Ситуация № 1. Писатель в позиции: Н = h2 + h/2; читатель: Н = h1 + h/1. Адресат (читатель или критик) разделяет в произведении «содержание» и «художественные приемы». Ценит выше всего нехудожественную информацию, содержащуюся в художественном тексте. Писатель оценивает свою задачу как художественную, читатель видит в нем в первую очередь публициста и оценивает его произведение по «направлению», журналу, в котором опубликовано произведение (ср. восприятие «Отцов и детей» Тургенева в связи с опубликованием их в «Русском вестнике»), или вне данного текста проявившейся общественной позиции писателя (ср. отношение к поэзии Фета в среде передовой молодежи 1860-х гг. после появления его реакционных публицистических статей). Яркое проявление ситуации № 1 — «реальная критика» Добролюбова.
Ситуация № 2. Писатель в позиции: Н = h2 + h/2; читатель: Н = h2 + h/2. Возникает в эпохи утонченной художественной культуры (например, европейское Возрождение, определенные эпохи культуры Востока). Массовое распространение поэзии: почти каждый читатель — поэт. Поэтические конкурсы и состязания, известные античности и многим средневековым европейским и восточным культурам. В читателе развивается эстетство.
Ситуация № 3. Писатель в позиции: Н = h1 + h/1; читатель: Н = h1 + h/1. Писатель смотрит на себя как на естествоиспытателя, поставляющего читателю факты в правдивом описании. Развивается «литература факта», «жизненных документов». Писатель тяготеет к очерку. «Художественность» — уничижительный эпитет, равнозначный «салонности» и «эстетству».
Ситуации № 4. Писатель в позиции: Н = h1 + h/1 читатель: Н = h2 + h/2. Писатель и читатель парадоксально поменялись местами. Писатель рассматривает свое произведение как жизненный документ, рассказ о подлинных фактах, а читатель настроен эстетски. Предельный случай: нормы искусства накладываются на жизненные ситуации — бой гладиаторов в римском цирке;
Нерон, оценивающий пожар Рима по законам театральной трагедии; Державин, повесивший, по словам Пушкина, пугачевца «из пиитического любопытства». (Ср. ситуацию в «Паяцах» Леонкавалло — жизненная трагедия воспринимается зрителем как театральная.) У Пушкина:
Холодная толпа взирает на поэта,
Как на заезжего фигляра: если он
Глубоко выразит сердечный, тяжкий стон,
И выстраданный стих, пронзительно-унылый,
Ударит по сердцам с неведомою силой, —
Она в ладони бьет и хвалит, иль порой
Неблагосклонною кивает головой.
Все охарактеризованные ситуации представляют крайние случаи и воспринимаются как насилие над некоторой интуитивно данной нормой читательского отношения к литературе. Нас они интересуют как заложенные в самой основе диалектики «писательского» и «читательского» взгляда на литературный текст, в самих своих крайностях проясняющие его конструктивную (42) природу. Нормой же является другое: «писательская» и «читательская» системы различны, но каждый владеющий литературой как неким единым культурным кодом совмещает в своем сознании оба этих различных подхода, подобно тому как всякий владеющий тем или иным естественным языком совмещает в своем сознании анализирующие и синтезирующие языковые структуры.

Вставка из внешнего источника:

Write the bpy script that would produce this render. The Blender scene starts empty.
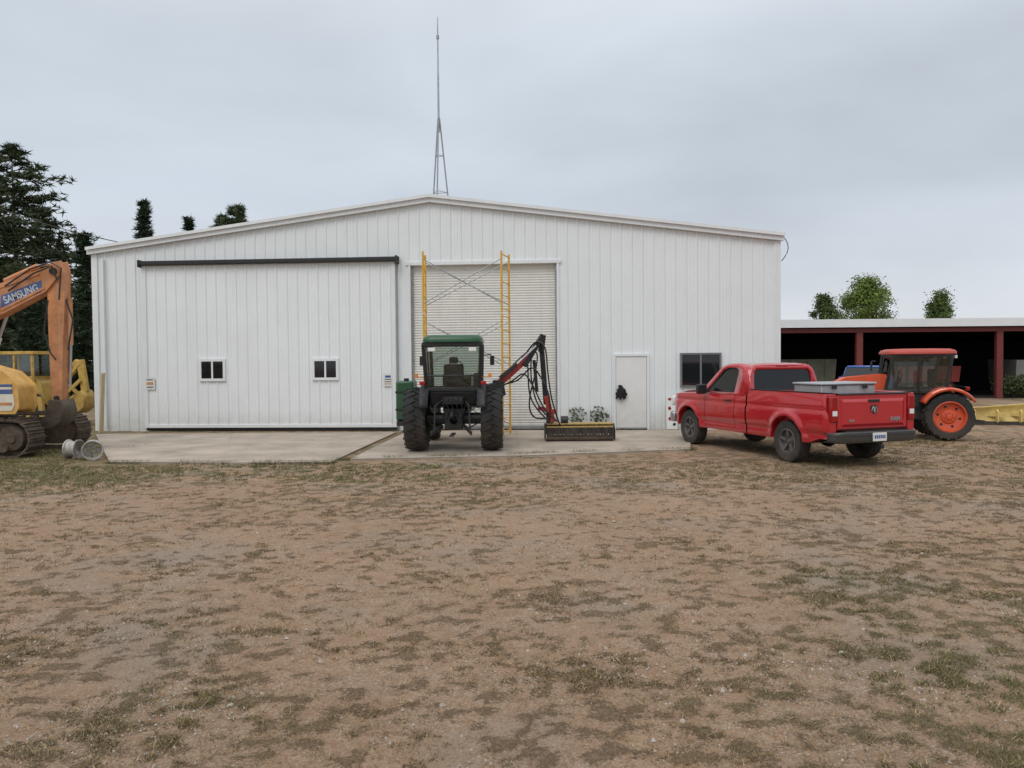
import bpy, math, random
import numpy as np
from mathutils import Vector, Matrix, noise
random.seed(7)
S=bpy.context.scene; COL=S.collection; R=math.radians
U=random.uniform
S.view_settings.view_transform='Standard'; S.view_settings.look='None'; S.view_settings.exposure=0
# ------------------------------------------------------------ camera
F=780.; H=2.0; PITCH=0.03; ROLL=-0.009
CM=Matrix.Rotation(R(90)-PITCH,4,'X')@Matrix.Rotation(ROLL,4,'Z')
cd=bpy.data.cameras.new('camera'); cam=bpy.data.objects.new('camera',cd); COL.objects.link(cam)
cam.matrix_world=Matrix.Translation((0,0,H))@CM
cd.sensor_width=36; cd.lens=F/1024*36; cd.clip_end=3000; S.camera=cam
C0=Vector((0,0,H))
def ray(px,py): return CM.to_3x3()@Vector(((px-512)/F,-(py-384)/F,-1))
def ground(px,py,z=0.):
    d=ray(px,py); return C0+d*((z-H)/d.z)
def at(px,py,Y):
    d=ray(px,py); return C0+d*(Y/d.y)
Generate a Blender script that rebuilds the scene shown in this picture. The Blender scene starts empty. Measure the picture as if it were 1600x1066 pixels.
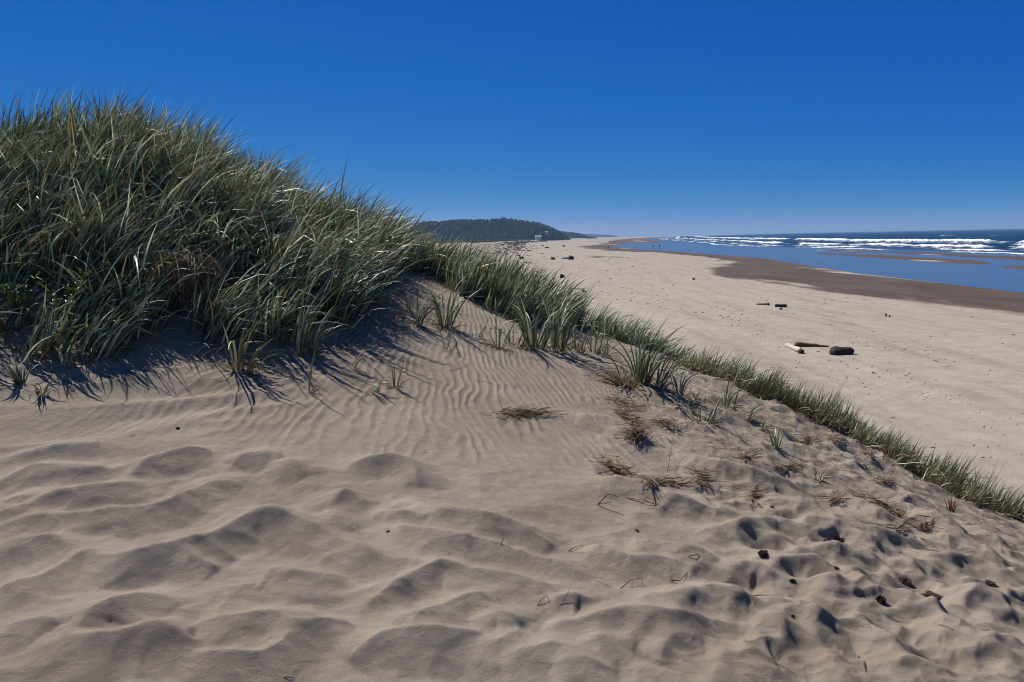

Но один и тот же художественный текст при взгляде на него с позиции адресанта или адресата выступает как результат исчерпания разной энтропии и, следовательно, носитель разной информации. Если не учитывать тех интересных изменений в энтропии естественного языка, которые связаны с величиной В и о которых речь еще будет идти, то формулу энтропии художественного текста можно будет выразить так:
H=H1 + Н2, где Н1 = h1 + h/1, a Н2 = h2 + h/2.
Но поскольку H1 и H2 в предельном случае, грубо говоря, охватывают всю лексику данного естественного языка, то становится объяснимым факт значительно большей информативности художественного текста по сравнению с нехудожественным.